In order to make women feel, I don't know, womanly, Greg writes, they need to stay out of the battlefield. Hey Greg, have you heard of the Dahomey Amazons, though?

"But our God, our nature, our love must firmly say, You are too precious, my mother, my daughter, my beloved. It is my glory to die that you may live."

Greg has yet to prove that nature demands men to fight and women to stay behind. His view is completely ahistorical.

"But our God, our nature, our love must firmly say, You are too precious, my mother, my daughter, my beloved. It is my glory to die that you may live."

"We used to be attuned enough to know how shameful it is for men to hide behind their women, hoping she will take down Goliath. Have we forgotten how precious our women are? Have we forgotten that it is our glory to die in their place?"

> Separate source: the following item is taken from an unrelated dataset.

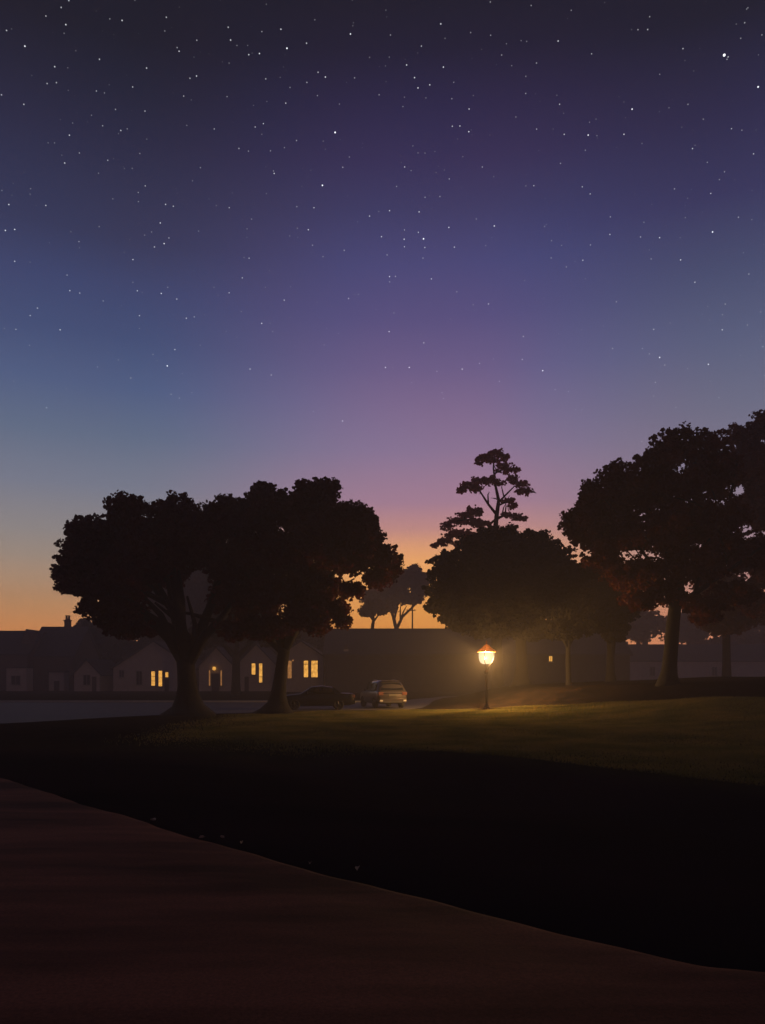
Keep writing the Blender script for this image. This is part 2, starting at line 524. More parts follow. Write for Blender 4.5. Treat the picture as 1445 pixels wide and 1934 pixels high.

Greg, you still haven't offered any evidence for these gender roles which I'm now assuming are imaginary. Is it really shameful to stand beside a strong woman? Or is your masculinity a little bit fragile? Or have you forgotten about all the women who have served in combat throughout human history?

"God’s story for all eternity consists of a Son who slew a Dragon to save a Bride. Jesus did not put his woman forward, and neither should we. Where Adam failed, Jesus succeeded. He is the Good Shepherd who laid his life down for his people. Even from the cross, God’s wrath crushing him, he saw to the welfare of his mother (John 19:26–27). Should we so cowardly send our women to protect our children and us? Protecting our women with our very lives is not about their competency, but their value."

And there it is, the implication that men assume the role of Jesus, and women are lower status humans because they are not allowed to assume any type leadership role. Coming from a guy who also wrote a lament about men becoming too feminine, this should be no surprise.

I conclude that Greg's main problem is women.